Without firing a shot, masked German police commandos freed two senior diplomats from armed men who stormed the Iraqi embassy Monday, bringing a bloodless end to a five-hour hostage drama by a previously unknown group opposed to Saddam Hussein.
The commandos clambered over the embassy's iron fence at dusk, after police tried 20 times to reach the hostage-takers by telephone, police operations commander Martin Textor said. Five people were detained.
Police knocked a loaded Czech-made pistol out of the hands of one of the hostage-takers, freeing the two senior diplomats, both of whom were bound, Textor said.
Police said at least one hostage was injured when the group took over the building at 2:25 p.m. In all, four hostages were taken - two embassy employees who were released shortly after the siege started, and the charge d'affaires and another envoy, who were freed by German police.
Textor said the hostage-takers fired two shots inside the building during the standoff, corroborating a description by a neighbor, Manfred Charnow, who lives near the embassy and said he heard two volleys.
"The suspects had no chance to put up resistance," Berlin Interior Minister Ehrhart Koerting told a news conference. "This obviously is a group that is entirely newly founded. It was unknown to authorities here."
A group calling itself the Democratic Iraqi Opposition of Germany issued a statement claiming responsibility. It said in a statement it had no intention of violence.
"We are taking over the Iraqi Embassy in Berlin and thereby take the first step toward the liberation of our beloved fatherland.

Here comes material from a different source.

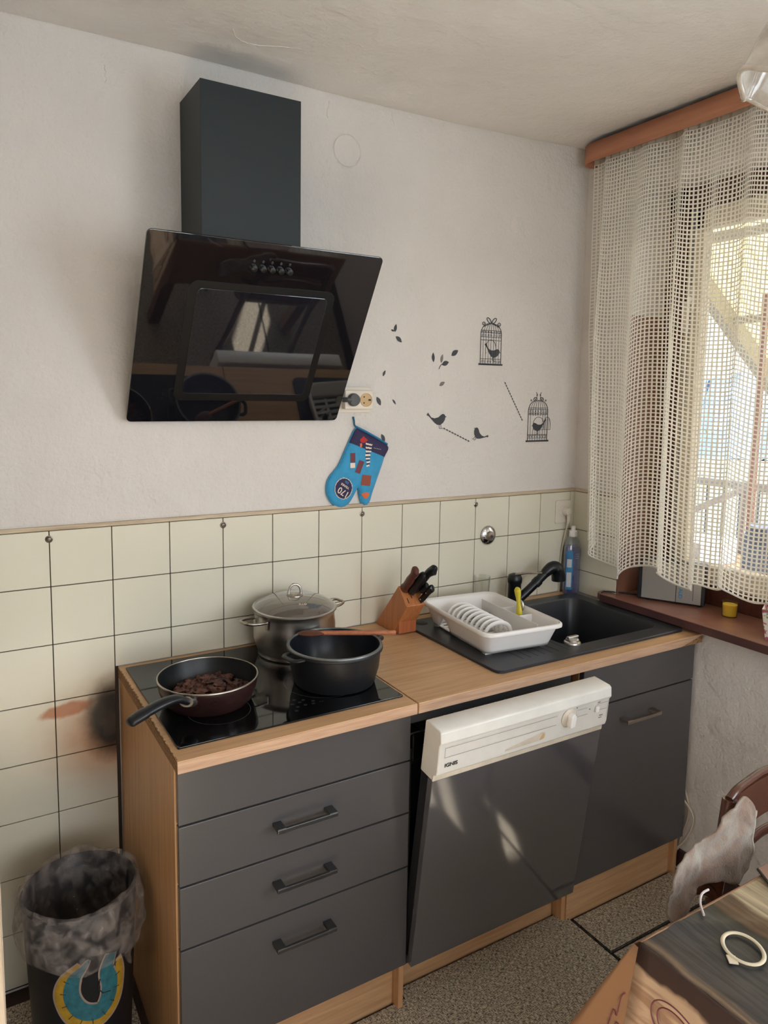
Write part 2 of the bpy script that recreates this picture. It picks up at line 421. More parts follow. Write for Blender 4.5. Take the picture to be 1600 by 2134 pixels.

Our action is peaceful and limited in time," said the statement received by two news agencies in Germany. "Our path is the liberation of Baghdad."
The group said it expected Germans "to understand our cause" because of Germany's postwar democratic revival after the Nazi era.
The embassy seizure comes as Germany expresses opposition to any U.S.-led military action to remove Saddam, who is accused of trying to develop weapons of mass destruction. The German position has stoked a rare open spat between Washington and one of its chief European allies.